For the next eight weeks, Bill and Paul barely slept. Bill wrote code in his Harvard dorm room, sometimes collapsing asleep at his desk and waking up to keep coding. Paul worked on making it compatible with the Altair’s hardware — which they didn’t even have. They had to build a simulator to test their code on a different computer, hoping it would work on the real Altair.
Finally, it was time to deliver. Paul flew to Albuquerque, New Mexico, where Ed Roberts’ company was located. He loaded their program into the Altair, typed a command, and held his breath.

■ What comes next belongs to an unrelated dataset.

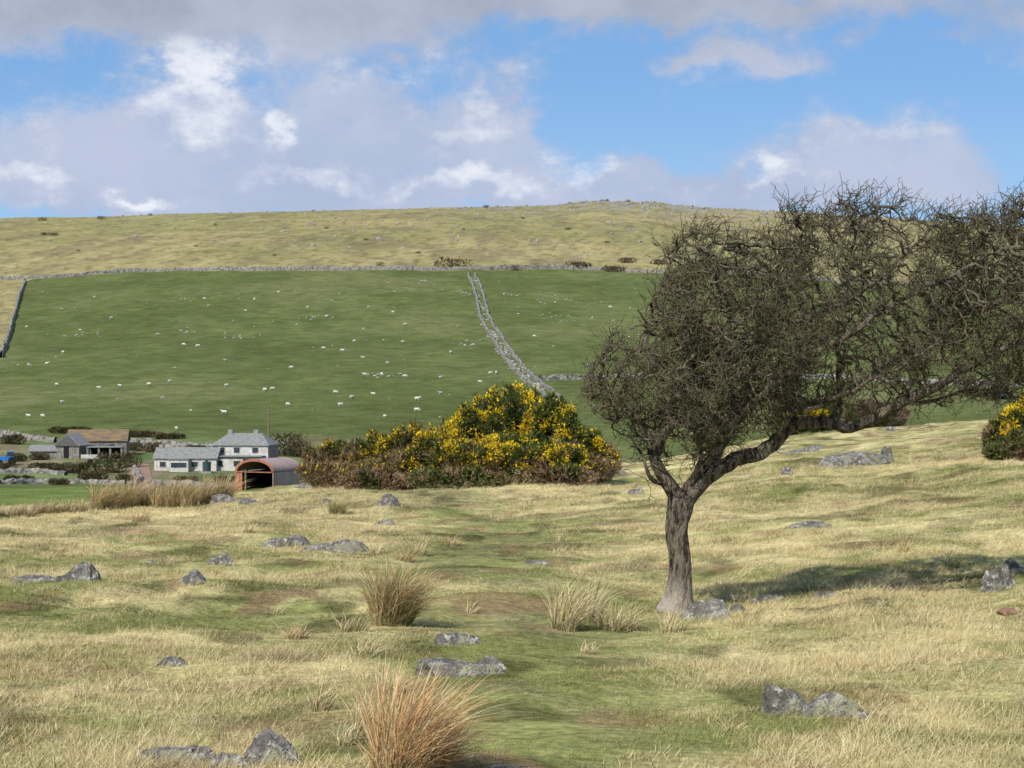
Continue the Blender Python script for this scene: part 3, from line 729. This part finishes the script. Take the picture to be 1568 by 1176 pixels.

It worked. On the first try.
Paul later said it was the single most important moment of his life.
Microsoft Is Born
On April 4, 1975, Bill Gates and Paul Allen officially created their company. They called it Micro-Soft (with a hyphen!) — short for “microcomputer software.” Bill was 19 years old. Paul was 22.
Bill dropped out of Harvard to focus on Microsoft full-time. His parents were worried, but Bill was certain. He saw something most people didn’t: every computer in the world would need software, and Microsoft would be the company to make it.
In the early days, Microsoft was tiny — just a handful of people crammed into a small office in Albuquerque. They wrote programming languages for different small computers. It wasn’t glamorous, but it was the foundation of everything that came next.
The Deal That Changed History
In 1980, a giant came knocking. IBM — the biggest, most powerful computer company in the world — was secretly building its first personal computer. They needed an operating system. An operating system is the basic software that makes a computer work — it starts up when you turn on the machine and lets you run other programs.
IBM asked Microsoft if they could provide one. There was just one problem: Microsoft didn’t have an operating system.
But Bill Gates said yes anyway. Sound familiar? Just like with the Altair, Bill made a bold promise — and then raced to deliver.
He quickly found a small company nearby that had built a basic operating system called QDOS (which stood for “Quick and Dirty Operating System” — seriously). Microsoft bought it for just $50,000, improved it, renamed it MS-DOS, and licensed it to IBM.
Here’s the genius part: Bill didn’t sell MS-DOS to IBM. He licensed it. That meant IBM could use it, but Microsoft kept ownership and could sell it to other computer makers too.
When the IBM PC became a huge success, every other company wanted to make similar computers. And every single one of them needed MS-DOS. Microsoft went from a small software company to the company that powered almost every personal computer on Earth.
Two teenagers made a bold promise and worked day and night to keep it. Then they did it again. And the second time, it changed history.
Did You Know?
- Bill Gates read the entire World Book Encyclopedia as a kid — from A to Z. His curiosity about the world started long before he ever touched a computer.
- Bill wrote his first computer program at age 13. It was a tic-tac-toe game that let you play against the computer.
- When Bill dropped out of Harvard, he told his parents it was temporary. He never went back — though Harvard gave him an honorary degree in 2007.
Think About It!
- Bill and Paul promised they could build something before they’d even started. Then they worked incredibly hard to make it real. Have you ever taken on a big challenge that seemed almost impossible at first?
- Bill Gates was so curious that he read an entire encyclopedia for fun. What’s something you’re so curious about that you could spend hours learning about it?
- Bill’s decision to license MS-DOS instead of selling it made all the difference. Can you think of a time when a small decision led to a really big result?